Even my head starts to hurt with the candle light and the waiting. I am glad I am not thinking very hard at the moment about disappeared whispers or a soldier's head by the wayside in Belfast, or the mountain trails in the Andes, or war in Eritrea or the music I never had, or the stony white pages to the end of this journal.
Lake Windermere. After so many years, it is a pleasure to find myself once again in the Lake District. Although the dawn was grey, threateningly thunderous, cold and wet, the colours of the hills that disappeared into white mountains were beautiful, as is the rusty brown of leaves and moss left over from autumn and the essence of a feeling of the new beginning, the greening grass and the buds ready. Ullswater was a surprise. It is almost houseless. I am reminded of lakes in NZ and Chile.
27 March 1978
The tiredness of the traveller.

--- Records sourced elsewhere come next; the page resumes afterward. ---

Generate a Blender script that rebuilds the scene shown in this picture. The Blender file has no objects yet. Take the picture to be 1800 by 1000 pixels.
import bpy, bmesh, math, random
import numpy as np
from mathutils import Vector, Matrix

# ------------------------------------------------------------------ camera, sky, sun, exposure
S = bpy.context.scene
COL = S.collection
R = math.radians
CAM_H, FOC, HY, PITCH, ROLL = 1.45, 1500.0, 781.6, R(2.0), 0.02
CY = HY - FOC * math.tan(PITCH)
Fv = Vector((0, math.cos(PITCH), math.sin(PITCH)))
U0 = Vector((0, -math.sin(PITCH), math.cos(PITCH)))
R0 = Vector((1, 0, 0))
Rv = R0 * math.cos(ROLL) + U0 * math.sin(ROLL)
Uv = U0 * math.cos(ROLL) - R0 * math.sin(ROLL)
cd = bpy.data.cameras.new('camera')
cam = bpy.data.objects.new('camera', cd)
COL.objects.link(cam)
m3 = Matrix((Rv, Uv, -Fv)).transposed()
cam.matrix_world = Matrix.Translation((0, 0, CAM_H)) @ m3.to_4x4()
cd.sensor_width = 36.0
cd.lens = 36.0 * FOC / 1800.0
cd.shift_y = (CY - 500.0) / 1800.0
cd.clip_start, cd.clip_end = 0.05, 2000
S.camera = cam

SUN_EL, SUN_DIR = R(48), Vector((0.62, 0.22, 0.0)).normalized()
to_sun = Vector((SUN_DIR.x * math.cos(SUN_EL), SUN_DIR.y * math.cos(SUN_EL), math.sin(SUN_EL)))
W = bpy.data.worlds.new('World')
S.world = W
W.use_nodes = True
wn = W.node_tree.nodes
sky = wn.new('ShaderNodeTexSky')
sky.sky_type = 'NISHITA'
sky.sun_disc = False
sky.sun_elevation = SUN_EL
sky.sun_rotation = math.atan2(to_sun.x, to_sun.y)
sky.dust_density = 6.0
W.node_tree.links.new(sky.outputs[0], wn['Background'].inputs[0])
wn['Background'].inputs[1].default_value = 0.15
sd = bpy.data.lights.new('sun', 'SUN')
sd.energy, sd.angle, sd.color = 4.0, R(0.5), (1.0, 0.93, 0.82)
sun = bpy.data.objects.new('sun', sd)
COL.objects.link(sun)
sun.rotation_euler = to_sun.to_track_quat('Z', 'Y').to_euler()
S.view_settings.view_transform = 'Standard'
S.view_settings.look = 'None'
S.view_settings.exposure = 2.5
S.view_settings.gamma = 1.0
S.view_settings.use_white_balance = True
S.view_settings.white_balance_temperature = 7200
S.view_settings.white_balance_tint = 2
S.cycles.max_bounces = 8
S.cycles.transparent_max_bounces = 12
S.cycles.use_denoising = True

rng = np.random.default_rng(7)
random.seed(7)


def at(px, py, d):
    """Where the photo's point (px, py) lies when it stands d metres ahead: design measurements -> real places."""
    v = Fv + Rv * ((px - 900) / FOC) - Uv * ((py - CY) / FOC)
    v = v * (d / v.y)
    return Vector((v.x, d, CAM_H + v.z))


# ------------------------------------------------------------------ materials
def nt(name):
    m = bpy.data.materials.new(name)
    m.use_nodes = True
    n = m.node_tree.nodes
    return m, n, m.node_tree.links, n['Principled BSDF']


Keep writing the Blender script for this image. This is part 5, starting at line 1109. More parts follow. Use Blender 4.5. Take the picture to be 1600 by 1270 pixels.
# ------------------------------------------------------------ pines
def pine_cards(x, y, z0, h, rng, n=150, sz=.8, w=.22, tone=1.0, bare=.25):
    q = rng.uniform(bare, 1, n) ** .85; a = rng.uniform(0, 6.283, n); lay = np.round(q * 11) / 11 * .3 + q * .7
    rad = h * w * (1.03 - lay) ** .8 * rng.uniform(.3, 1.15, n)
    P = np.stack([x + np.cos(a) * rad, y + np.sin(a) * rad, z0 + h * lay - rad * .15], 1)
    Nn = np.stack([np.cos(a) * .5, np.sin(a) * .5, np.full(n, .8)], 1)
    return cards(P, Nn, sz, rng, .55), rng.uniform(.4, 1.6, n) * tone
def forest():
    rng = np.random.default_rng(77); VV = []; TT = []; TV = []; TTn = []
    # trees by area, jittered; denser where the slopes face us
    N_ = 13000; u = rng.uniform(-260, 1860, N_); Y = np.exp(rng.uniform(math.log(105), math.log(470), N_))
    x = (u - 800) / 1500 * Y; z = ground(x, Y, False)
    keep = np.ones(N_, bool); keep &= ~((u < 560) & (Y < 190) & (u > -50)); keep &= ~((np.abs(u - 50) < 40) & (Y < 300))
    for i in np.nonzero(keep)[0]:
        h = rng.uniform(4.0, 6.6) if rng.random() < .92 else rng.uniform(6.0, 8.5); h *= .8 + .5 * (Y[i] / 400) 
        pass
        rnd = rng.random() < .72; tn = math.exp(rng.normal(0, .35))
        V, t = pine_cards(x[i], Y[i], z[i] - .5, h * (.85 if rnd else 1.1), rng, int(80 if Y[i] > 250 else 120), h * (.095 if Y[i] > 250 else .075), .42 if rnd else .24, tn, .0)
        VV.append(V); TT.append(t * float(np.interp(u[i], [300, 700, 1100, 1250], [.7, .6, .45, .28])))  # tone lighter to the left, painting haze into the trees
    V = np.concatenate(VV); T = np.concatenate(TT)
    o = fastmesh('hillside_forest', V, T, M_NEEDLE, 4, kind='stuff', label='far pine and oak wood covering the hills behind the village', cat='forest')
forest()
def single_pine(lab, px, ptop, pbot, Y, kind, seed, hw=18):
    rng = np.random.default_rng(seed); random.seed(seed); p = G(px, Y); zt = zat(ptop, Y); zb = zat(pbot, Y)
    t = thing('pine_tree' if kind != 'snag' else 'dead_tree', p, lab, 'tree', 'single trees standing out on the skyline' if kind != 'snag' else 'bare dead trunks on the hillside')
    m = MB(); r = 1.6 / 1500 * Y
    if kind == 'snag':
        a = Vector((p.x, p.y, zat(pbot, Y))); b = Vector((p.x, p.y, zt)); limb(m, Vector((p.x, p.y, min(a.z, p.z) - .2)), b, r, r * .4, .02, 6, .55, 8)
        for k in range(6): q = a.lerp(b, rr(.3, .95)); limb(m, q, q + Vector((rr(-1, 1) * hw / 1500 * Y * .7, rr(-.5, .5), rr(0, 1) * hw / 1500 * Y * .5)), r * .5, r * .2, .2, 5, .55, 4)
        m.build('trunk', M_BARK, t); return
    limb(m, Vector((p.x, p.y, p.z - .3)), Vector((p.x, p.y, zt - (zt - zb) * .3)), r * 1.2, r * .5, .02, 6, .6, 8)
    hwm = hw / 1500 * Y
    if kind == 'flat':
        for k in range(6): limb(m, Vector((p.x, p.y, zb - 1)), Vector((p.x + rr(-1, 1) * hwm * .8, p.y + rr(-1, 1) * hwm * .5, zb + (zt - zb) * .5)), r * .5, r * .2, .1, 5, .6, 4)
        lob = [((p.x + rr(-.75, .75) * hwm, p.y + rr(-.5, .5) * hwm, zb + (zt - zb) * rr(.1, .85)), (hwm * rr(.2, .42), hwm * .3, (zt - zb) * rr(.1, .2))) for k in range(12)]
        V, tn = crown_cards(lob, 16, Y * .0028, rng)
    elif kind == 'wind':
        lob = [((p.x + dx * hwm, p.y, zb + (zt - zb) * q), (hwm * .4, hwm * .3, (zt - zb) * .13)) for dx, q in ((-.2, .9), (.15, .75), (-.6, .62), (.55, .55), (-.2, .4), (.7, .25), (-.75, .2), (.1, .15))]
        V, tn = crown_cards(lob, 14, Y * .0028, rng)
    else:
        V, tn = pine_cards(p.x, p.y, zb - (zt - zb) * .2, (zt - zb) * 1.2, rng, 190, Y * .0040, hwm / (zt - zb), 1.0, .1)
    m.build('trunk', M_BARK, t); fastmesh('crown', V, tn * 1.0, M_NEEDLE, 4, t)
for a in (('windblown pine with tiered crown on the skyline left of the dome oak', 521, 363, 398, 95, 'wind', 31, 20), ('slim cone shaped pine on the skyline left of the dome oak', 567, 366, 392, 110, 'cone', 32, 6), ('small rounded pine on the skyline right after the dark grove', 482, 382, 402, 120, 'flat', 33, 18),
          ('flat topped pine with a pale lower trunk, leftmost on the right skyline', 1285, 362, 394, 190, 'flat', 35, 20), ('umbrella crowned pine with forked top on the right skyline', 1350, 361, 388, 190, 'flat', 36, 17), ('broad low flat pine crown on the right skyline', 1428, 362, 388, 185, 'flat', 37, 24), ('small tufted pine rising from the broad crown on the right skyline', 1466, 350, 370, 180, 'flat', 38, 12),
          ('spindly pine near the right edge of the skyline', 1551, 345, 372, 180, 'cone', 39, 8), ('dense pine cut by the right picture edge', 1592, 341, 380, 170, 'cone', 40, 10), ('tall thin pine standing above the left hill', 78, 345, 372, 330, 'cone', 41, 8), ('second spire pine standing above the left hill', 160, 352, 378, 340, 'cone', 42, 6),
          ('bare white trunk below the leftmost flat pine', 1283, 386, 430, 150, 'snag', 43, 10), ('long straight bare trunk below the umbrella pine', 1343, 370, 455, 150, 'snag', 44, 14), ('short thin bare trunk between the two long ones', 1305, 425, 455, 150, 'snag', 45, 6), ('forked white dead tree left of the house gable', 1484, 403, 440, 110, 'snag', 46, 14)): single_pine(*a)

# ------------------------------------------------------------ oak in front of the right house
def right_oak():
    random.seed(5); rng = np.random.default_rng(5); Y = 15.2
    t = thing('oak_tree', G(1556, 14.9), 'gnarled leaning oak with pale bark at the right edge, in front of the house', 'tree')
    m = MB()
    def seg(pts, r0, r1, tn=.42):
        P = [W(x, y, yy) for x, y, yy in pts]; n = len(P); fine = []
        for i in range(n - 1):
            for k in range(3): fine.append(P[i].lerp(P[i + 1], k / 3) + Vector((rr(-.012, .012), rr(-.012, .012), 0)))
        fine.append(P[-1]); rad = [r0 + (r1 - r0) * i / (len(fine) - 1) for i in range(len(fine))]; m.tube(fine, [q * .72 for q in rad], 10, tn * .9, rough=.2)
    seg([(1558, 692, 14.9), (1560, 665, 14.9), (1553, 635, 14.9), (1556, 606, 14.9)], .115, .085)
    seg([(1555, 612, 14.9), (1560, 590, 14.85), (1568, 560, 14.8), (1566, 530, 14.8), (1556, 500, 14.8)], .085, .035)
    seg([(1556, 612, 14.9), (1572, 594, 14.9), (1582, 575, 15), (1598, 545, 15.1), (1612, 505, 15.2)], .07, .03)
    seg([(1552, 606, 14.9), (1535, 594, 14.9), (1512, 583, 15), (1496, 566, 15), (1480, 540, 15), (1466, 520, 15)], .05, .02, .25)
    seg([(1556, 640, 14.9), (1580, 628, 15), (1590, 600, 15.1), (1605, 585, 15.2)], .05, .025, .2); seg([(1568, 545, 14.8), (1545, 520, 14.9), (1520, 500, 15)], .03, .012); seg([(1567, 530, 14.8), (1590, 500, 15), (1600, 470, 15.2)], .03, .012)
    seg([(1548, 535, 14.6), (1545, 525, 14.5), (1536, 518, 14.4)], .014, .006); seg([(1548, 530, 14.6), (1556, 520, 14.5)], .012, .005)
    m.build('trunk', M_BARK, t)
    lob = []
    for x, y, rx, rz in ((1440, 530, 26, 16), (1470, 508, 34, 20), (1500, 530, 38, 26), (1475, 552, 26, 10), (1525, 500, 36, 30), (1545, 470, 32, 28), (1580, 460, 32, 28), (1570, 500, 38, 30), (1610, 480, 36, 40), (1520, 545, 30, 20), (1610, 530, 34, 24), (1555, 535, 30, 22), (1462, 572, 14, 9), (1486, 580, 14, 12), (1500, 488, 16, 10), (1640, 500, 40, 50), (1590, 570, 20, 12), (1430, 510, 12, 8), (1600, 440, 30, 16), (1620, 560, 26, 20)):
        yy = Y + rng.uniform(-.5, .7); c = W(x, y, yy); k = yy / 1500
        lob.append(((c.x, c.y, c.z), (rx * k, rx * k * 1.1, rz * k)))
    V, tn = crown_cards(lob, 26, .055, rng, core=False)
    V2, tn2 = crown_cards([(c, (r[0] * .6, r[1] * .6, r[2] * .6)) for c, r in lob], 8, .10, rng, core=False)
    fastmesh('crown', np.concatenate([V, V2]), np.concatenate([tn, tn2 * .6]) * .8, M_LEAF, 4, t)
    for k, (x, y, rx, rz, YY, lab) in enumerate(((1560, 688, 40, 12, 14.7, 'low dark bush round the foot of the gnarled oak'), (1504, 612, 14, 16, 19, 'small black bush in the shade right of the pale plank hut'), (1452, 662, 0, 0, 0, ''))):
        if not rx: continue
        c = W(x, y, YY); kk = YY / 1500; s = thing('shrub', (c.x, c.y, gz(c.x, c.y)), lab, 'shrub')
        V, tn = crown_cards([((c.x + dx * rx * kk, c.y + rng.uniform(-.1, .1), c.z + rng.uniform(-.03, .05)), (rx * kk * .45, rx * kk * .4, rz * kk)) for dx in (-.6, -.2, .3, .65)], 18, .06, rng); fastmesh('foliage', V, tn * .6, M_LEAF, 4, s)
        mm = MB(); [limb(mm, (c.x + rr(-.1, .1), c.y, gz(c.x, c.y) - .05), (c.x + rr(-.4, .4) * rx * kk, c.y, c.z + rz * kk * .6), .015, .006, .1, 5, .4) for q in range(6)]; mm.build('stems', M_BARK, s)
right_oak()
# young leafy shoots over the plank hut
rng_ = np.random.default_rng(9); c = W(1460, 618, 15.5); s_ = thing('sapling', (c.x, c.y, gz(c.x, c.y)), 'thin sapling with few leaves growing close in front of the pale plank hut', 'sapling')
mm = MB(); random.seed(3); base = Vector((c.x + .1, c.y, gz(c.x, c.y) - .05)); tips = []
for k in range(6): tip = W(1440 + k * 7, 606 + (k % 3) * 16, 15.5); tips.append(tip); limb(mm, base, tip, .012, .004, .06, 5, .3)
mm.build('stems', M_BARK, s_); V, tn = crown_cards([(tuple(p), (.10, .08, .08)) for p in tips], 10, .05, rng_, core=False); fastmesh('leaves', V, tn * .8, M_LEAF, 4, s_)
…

I wash my face with the warmth of exhaustion. The day was alive with so many things, discovered waterfalls, dives into whirling pools, church services of flute music and psalms, ski-ing on snow in gales, and blizzards leaving hail-marks on the skin.
PEAT
In the Shetland Isles each person, it seems, has a peat working. There is a peat digging season (I think it starts in April), and the peat is put to dry in the sun. Some diggers will remove the top layer carefully and replace it afterwards so as not to spoil the landscape. The dry peat is then used for burning in hearths to provide heat. Apparently, the peat has a pleasant smell, which is employed in the smoking of some whiskeys).
I am back in the city. St James's Park is full of sun and people that travel to Greece, to Morocco, to Bombay and Sudan. Rucksacks lie on the grass, daffodils watch them. I AM a lover. I AM a walker, a traveller, a restless irony, a seashell swirling in waves, or a firefly on a mountainside before dawn.
Pizzaland. Fiz. Liza won't you fizz with me in Pizzaland. How often in a year do I go to a restaurant and eat alone - it's a pretty fuzzy thing to do. Hizz hizz.